→ GIVEN INSTRUCTION: Set down the listing below verbatim, but only from its first line through the line containing "for (x, z), (x2, z2)".

(Rows from a 3D scene dataset)
········

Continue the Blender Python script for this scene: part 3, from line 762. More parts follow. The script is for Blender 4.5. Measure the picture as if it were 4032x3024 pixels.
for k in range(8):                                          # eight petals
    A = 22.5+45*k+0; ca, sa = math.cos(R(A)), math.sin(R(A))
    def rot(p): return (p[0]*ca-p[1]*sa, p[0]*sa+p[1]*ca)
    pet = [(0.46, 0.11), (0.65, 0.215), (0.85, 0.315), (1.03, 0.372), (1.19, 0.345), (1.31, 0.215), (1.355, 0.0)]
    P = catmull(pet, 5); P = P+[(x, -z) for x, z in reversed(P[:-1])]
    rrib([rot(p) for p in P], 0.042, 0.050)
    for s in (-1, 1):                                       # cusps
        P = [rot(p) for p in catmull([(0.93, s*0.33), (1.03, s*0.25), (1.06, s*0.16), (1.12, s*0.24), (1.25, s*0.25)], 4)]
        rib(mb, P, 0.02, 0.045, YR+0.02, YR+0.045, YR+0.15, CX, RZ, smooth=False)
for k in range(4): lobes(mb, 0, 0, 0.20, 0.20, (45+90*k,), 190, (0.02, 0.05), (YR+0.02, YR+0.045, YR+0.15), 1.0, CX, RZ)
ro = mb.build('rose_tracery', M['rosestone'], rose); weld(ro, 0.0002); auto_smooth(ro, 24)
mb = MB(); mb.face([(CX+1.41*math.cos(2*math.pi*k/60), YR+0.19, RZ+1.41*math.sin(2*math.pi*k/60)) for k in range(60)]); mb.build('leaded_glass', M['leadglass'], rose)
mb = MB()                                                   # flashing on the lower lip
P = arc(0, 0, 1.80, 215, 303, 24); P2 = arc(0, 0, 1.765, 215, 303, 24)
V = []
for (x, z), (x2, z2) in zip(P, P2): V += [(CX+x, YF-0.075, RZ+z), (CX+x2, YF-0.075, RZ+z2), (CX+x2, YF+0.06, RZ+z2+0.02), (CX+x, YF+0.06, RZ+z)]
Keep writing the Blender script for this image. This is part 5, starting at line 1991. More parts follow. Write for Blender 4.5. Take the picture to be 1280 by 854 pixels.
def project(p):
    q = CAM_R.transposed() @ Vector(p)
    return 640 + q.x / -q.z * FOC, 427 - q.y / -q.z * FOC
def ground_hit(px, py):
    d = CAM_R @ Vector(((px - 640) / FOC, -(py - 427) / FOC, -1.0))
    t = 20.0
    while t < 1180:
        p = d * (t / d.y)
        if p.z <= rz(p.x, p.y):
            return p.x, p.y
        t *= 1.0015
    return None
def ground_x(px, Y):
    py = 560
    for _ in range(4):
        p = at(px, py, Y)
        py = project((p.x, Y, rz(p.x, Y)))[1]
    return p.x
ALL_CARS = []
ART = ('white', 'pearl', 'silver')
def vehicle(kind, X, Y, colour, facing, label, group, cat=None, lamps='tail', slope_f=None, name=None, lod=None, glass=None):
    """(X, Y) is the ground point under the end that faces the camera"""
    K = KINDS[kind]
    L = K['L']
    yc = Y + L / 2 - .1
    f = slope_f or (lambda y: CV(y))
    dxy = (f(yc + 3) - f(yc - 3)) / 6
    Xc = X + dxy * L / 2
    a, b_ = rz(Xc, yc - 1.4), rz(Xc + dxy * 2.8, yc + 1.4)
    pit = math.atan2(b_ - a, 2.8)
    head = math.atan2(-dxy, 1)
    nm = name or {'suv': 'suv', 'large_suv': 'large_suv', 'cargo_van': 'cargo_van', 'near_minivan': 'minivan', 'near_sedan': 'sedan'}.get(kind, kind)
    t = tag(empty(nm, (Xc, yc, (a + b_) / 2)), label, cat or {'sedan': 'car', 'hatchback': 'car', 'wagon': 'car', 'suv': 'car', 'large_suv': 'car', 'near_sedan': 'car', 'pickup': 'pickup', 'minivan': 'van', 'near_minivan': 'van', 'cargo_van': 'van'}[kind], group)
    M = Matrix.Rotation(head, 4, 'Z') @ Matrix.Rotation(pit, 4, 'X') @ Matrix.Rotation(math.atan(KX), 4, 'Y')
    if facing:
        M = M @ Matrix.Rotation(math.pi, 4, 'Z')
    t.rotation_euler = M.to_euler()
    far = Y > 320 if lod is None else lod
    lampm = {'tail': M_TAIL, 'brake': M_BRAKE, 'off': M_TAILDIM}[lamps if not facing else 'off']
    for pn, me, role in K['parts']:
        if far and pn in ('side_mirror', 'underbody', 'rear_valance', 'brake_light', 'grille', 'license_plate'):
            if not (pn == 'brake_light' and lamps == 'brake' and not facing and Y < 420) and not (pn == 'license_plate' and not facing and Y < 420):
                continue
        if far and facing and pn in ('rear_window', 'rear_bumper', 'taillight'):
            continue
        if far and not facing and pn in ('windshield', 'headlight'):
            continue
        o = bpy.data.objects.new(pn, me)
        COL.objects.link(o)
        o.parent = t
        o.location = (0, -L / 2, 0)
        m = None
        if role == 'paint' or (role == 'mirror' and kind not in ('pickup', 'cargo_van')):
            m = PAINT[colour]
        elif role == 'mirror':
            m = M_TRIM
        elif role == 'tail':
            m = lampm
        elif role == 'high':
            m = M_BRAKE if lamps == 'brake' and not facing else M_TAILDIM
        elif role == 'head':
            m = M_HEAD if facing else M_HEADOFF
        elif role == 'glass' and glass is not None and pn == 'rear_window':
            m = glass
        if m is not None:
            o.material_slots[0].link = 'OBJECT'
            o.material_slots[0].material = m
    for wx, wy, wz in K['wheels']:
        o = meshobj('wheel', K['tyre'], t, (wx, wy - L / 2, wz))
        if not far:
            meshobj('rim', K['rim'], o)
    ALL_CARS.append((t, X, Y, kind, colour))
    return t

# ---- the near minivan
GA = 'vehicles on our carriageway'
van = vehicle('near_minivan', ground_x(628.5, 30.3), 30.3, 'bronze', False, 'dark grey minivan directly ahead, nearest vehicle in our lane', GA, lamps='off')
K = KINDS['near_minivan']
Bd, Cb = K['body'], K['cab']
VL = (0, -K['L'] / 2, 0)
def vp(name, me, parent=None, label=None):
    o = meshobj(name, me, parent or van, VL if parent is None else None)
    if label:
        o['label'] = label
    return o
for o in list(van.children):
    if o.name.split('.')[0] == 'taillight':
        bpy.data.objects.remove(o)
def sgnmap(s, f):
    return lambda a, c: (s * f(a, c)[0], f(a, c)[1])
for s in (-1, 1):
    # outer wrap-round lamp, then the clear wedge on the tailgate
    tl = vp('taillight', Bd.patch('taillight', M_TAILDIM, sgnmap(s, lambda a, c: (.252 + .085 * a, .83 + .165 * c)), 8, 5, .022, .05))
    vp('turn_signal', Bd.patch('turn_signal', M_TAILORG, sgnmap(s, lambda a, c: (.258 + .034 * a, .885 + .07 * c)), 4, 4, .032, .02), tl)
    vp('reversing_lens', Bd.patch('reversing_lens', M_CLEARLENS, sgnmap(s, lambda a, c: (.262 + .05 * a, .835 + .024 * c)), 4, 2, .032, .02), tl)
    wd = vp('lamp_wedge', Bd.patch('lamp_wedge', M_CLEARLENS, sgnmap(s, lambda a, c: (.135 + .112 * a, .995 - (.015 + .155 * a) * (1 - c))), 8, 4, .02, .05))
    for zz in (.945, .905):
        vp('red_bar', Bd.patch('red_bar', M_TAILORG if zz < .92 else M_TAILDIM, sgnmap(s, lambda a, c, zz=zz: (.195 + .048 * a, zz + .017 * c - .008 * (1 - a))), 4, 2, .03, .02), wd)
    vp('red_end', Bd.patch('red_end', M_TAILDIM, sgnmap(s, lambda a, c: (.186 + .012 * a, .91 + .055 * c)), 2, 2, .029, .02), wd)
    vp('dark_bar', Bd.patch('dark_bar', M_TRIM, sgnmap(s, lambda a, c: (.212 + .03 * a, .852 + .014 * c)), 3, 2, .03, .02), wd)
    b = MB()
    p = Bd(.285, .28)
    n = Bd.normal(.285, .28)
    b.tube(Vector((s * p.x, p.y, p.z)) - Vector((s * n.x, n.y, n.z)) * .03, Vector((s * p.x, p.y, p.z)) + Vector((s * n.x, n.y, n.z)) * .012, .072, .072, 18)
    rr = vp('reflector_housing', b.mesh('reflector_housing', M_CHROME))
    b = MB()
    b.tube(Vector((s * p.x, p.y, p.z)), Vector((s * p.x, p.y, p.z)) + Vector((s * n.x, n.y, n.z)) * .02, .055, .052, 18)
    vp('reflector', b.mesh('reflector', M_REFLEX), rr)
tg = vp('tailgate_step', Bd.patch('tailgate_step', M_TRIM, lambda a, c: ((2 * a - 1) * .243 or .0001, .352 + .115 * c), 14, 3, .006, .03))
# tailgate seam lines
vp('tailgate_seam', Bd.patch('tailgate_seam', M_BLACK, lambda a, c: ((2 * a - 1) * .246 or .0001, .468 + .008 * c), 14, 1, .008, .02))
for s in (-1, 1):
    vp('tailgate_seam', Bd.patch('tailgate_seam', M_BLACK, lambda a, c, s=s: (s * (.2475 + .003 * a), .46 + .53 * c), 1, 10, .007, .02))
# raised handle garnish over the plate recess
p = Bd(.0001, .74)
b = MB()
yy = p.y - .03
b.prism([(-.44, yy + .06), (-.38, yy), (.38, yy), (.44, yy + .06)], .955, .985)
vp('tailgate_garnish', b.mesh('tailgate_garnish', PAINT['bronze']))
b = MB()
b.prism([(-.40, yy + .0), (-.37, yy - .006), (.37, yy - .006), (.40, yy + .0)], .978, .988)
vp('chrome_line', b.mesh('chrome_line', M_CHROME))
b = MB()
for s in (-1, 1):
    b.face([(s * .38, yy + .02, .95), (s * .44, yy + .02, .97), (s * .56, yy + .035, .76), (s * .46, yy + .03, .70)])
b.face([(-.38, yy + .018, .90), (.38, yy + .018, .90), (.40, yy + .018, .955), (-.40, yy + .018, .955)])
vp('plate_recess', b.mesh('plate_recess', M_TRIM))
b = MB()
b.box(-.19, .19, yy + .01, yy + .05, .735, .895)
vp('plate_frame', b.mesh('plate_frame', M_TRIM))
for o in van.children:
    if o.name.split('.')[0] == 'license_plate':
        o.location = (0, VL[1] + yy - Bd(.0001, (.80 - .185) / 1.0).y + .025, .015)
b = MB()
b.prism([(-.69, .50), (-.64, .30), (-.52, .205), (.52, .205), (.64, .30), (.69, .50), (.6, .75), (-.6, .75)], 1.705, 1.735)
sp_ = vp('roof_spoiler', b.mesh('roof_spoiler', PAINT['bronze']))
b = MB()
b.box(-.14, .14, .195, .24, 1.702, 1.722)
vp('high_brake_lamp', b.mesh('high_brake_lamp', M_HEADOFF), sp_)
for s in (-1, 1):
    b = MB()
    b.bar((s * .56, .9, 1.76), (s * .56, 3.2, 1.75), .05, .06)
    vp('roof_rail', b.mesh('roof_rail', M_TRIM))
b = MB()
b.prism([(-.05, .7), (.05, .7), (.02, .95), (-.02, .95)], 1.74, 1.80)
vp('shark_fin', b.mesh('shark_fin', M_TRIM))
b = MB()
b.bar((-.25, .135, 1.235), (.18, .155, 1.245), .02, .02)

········

→ FULL OUTPUT:
Continue the Blender Python script for this scene: part 3, from line 762. More parts follow. The script is for Blender 4.5. Measure the picture as if it were 4032x3024 pixels.
for k in range(8):                                          # eight petals
    A = 22.5+45*k+0; ca, sa = math.cos(R(A)), math.sin(R(A))
    def rot(p): return (p[0]*ca-p[1]*sa, p[0]*sa+p[1]*ca)
    pet = [(0.46, 0.11), (0.65, 0.215), (0.85, 0.315), (1.03, 0.372), (1.19, 0.345), (1.31, 0.215), (1.355, 0.0)]
    P = catmull(pet, 5); P = P+[(x, -z) for x, z in reversed(P[:-1])]
    rrib([rot(p) for p in P], 0.042, 0.050)
    for s in (-1, 1):                                       # cusps
        P = [rot(p) for p in catmull([(0.93, s*0.33), (1.03, s*0.25), (1.06, s*0.16), (1.12, s*0.24), (1.25, s*0.25)], 4)]
        rib(mb, P, 0.02, 0.045, YR+0.02, YR+0.045, YR+0.15, CX, RZ, smooth=False)
for k in range(4): lobes(mb, 0, 0, 0.20, 0.20, (45+90*k,), 190, (0.02, 0.05), (YR+0.02, YR+0.045, YR+0.15), 1.0, CX, RZ)
ro = mb.build('rose_tracery', M['rosestone'], rose); weld(ro, 0.0002); auto_smooth(ro, 24)
mb = MB(); mb.face([(CX+1.41*math.cos(2*math.pi*k/60), YR+0.19, RZ+1.41*math.sin(2*math.pi*k/60)) for k in range(60)]); mb.build('leaded_glass', M['leadglass'], rose)
mb = MB()                                                   # flashing on the lower lip
P = arc(0, 0, 1.80, 215, 303, 24); P2 = arc(0, 0, 1.765, 215, 303, 24)
V = []
for (x, z), (x2, z2) in zip(P, P2): V += [(CX+x, YF-0.075, RZ+z), (CX+x2, YF-0.075, RZ+z2), (CX+x2, YF+0.06, RZ+z2+0.02), (CX+x, YF+0.06, RZ+z)]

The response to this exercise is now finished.